A Computational Approach to Classifying Low Rank Modular Categories

TL;DR

This paper presents a computational method for classifying low rank modular categories by analyzing their modular data, using algebraic and group-theoretic techniques to systematically identify valid categories.

Contribution

It introduces a novel computational framework that combines group theory and algebraic geometry to classify low rank modular categories based on their modular data.

Findings

Successfully enumerated all possible modular data for low rank categories

Identified constraints on the Galois group acting on the S matrix

Provided a systematic approach to classify categories up to their modular data

Abstract

This paper introduces a computational approach to classifying low rank modular categories up to their modular data.
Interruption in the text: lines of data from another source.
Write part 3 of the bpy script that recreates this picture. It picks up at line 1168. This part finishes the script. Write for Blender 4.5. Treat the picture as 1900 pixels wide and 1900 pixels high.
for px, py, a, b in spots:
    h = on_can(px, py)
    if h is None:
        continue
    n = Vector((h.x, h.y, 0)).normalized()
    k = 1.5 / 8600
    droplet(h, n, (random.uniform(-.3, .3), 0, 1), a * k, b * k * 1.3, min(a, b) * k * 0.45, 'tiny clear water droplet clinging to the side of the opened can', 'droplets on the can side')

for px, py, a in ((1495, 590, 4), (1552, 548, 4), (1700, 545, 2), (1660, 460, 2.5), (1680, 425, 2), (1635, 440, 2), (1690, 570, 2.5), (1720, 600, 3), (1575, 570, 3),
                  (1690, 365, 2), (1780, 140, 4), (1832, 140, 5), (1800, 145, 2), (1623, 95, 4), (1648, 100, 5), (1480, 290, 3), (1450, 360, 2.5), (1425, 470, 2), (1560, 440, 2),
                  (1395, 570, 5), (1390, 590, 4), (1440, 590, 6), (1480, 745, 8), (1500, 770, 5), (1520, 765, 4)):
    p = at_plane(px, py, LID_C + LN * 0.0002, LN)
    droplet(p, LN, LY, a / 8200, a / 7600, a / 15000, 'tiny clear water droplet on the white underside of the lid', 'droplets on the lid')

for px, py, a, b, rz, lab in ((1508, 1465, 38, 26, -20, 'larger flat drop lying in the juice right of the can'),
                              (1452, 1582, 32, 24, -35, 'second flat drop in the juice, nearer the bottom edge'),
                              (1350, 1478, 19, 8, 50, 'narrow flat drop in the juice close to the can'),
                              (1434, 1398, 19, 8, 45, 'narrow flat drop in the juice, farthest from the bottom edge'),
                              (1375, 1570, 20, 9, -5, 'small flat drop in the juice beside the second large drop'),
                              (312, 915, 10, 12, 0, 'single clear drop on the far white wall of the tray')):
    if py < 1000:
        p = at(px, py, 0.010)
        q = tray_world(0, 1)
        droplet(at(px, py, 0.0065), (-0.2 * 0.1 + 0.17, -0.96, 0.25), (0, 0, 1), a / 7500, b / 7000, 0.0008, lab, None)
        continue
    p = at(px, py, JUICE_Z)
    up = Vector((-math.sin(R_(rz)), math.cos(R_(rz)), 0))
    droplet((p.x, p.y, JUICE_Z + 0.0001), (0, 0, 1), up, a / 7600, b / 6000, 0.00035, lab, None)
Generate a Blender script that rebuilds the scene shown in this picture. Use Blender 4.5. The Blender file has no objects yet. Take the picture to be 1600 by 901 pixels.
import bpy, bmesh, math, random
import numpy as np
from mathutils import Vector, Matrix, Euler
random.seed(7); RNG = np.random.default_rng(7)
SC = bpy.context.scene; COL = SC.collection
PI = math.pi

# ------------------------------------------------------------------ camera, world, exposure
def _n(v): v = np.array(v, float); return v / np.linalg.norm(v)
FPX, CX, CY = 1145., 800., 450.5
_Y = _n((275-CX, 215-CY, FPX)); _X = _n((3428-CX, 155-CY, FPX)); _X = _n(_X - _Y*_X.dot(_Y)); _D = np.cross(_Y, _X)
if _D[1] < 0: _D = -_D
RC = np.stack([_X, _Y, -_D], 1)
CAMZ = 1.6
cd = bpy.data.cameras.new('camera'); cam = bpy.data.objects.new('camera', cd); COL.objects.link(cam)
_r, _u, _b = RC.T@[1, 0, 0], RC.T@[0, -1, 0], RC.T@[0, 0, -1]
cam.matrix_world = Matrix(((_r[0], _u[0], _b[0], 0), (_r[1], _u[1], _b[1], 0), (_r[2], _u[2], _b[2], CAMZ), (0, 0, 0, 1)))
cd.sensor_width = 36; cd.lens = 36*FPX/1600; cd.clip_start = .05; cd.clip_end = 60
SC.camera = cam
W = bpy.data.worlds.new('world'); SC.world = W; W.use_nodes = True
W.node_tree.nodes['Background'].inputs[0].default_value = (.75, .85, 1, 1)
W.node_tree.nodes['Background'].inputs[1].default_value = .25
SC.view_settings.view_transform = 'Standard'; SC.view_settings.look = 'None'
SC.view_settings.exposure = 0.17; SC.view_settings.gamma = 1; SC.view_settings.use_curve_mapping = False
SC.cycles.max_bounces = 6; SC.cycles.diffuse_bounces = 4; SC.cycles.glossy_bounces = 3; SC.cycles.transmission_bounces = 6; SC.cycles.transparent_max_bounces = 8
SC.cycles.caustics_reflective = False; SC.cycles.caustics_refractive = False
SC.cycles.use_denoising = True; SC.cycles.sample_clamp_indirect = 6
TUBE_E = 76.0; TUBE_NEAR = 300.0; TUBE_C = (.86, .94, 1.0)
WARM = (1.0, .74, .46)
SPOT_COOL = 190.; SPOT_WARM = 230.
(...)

The modular data of a modular category is a pair of matrices, $(S,T)$. Virtually all the numerical information of the category is contained within or derived from the modular data. The modular data satisfy a variety of criteria that Bruillard, Ng, Rowell, and Wang call the admissibility criteria. Of note is the Galois group of the $S$ matrix is an abelian group that acts faithfully on the columns of the eigenvalue matrix, $s = (\frac{S_{ij}}{S_{0j}})$. This gives an injection from Gal$(\mathbb{Q}(S),\mathbb{Q}) \to $ Sym$_r$, where $r$ is the rank of the category. Our approach begins by listing all the possible abelian subgroups of Sym$_6$ and building all the possible modular data for each group. We run each set of modular data through a series of Gr\"obner basis calculations until we either find a contradiction or solve for the modular data.